**DATA EXTRACT**.
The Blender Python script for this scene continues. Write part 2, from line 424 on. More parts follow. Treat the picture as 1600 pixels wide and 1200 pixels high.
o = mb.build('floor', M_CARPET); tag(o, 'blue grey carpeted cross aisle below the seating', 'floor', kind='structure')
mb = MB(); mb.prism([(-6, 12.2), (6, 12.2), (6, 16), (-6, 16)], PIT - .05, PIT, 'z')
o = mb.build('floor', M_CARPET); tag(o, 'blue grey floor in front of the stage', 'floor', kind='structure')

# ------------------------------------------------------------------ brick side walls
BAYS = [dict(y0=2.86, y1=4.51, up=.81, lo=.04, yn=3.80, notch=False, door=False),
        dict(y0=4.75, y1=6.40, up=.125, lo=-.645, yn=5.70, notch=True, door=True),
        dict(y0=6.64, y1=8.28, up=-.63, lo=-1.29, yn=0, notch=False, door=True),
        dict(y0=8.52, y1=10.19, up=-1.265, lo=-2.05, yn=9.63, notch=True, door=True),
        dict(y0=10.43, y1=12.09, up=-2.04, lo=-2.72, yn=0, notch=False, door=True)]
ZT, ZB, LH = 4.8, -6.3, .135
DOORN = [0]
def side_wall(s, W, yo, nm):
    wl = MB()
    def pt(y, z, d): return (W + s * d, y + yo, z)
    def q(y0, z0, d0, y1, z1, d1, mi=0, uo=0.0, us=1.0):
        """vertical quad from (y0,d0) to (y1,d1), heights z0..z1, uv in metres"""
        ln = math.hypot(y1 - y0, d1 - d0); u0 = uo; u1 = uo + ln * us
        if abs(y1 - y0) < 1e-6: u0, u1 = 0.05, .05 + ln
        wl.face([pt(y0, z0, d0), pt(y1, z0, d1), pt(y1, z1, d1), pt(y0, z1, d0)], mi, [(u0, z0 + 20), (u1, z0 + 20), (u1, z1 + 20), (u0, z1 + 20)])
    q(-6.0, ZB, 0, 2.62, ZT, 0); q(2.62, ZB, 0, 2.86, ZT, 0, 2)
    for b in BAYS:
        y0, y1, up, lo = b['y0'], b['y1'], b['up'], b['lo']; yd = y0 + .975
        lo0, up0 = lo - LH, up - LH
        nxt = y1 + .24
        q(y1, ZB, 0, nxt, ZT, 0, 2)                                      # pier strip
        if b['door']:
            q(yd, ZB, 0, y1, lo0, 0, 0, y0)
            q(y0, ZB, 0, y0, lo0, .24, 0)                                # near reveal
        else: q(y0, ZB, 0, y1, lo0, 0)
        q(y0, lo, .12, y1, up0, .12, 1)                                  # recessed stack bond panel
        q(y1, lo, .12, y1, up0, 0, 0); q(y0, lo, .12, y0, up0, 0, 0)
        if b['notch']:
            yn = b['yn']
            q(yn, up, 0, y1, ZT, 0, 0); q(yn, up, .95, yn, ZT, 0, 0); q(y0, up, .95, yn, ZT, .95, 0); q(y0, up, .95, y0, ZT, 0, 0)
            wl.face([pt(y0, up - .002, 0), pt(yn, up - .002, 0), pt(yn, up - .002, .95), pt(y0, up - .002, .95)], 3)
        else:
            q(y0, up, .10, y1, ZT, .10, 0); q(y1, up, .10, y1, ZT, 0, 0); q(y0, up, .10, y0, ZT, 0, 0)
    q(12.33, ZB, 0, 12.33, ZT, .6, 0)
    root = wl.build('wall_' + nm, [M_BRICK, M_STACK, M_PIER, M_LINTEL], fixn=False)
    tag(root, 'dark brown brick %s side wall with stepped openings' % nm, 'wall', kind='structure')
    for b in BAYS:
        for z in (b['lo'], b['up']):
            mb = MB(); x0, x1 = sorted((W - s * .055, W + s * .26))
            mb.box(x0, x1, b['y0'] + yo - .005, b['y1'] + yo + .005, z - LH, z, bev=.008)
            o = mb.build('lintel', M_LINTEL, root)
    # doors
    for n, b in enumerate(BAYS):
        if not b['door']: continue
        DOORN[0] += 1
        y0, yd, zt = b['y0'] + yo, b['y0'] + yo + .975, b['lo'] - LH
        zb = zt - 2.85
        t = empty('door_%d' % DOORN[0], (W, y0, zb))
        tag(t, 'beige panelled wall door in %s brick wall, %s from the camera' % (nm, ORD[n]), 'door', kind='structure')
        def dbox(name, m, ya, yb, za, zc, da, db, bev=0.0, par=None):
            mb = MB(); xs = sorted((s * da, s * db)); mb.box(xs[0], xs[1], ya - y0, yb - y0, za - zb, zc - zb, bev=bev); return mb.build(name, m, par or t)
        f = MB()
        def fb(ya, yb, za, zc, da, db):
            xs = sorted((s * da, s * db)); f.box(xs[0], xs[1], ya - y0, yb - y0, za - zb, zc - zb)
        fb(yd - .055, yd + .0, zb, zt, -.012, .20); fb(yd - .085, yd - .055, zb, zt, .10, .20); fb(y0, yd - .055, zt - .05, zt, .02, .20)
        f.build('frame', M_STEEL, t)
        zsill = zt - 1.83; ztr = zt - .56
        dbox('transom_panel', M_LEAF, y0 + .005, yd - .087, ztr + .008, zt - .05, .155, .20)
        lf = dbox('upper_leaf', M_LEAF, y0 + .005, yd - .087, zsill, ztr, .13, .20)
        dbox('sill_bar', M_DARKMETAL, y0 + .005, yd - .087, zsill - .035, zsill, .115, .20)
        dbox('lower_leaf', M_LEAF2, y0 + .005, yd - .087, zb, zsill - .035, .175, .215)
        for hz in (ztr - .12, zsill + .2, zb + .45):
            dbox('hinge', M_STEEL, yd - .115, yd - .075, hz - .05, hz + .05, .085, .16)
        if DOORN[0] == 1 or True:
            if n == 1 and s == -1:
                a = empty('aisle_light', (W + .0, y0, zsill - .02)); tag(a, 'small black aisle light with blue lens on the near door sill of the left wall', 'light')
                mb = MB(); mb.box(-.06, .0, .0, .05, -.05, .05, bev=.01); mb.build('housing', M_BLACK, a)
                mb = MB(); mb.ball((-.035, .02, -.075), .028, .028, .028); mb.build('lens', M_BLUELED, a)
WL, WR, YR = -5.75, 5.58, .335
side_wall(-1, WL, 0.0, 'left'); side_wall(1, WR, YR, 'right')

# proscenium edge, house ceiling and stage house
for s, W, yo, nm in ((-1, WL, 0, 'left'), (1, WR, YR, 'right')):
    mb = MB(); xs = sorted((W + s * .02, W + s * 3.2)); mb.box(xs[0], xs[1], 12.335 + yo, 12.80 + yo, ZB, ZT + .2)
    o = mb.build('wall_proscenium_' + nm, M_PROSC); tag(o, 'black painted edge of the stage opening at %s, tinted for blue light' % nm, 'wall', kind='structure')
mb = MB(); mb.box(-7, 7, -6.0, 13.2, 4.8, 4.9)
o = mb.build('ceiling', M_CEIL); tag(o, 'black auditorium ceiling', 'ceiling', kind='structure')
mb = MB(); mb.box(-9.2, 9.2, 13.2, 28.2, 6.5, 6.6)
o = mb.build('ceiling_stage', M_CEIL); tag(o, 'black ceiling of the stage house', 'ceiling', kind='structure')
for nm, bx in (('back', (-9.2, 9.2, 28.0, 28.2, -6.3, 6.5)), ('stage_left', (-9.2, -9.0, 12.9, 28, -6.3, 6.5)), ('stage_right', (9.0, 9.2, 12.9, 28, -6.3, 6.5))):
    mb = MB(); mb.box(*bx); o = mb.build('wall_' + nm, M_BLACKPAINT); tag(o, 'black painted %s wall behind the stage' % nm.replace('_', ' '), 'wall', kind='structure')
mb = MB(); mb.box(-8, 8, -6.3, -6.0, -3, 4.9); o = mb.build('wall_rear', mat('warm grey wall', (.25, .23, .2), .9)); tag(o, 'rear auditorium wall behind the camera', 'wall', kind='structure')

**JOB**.
Copy out all lines that carry the word "from".

**RESPONSE TO THIS TASK**.
The Blender Python script for this scene continues. Write part 2, from line 424 on. More parts follow. Treat the picture as 1600 pixels wide and 1200 pixels high.
        """vertical quad from (y0,d0) to (y1,d1), heights z0..z1, uv in metres"""
        tag(t, 'beige panelled wall door in %s brick wall, %s from the camera' % (nm, ORD[n]), 'door', kind='structure')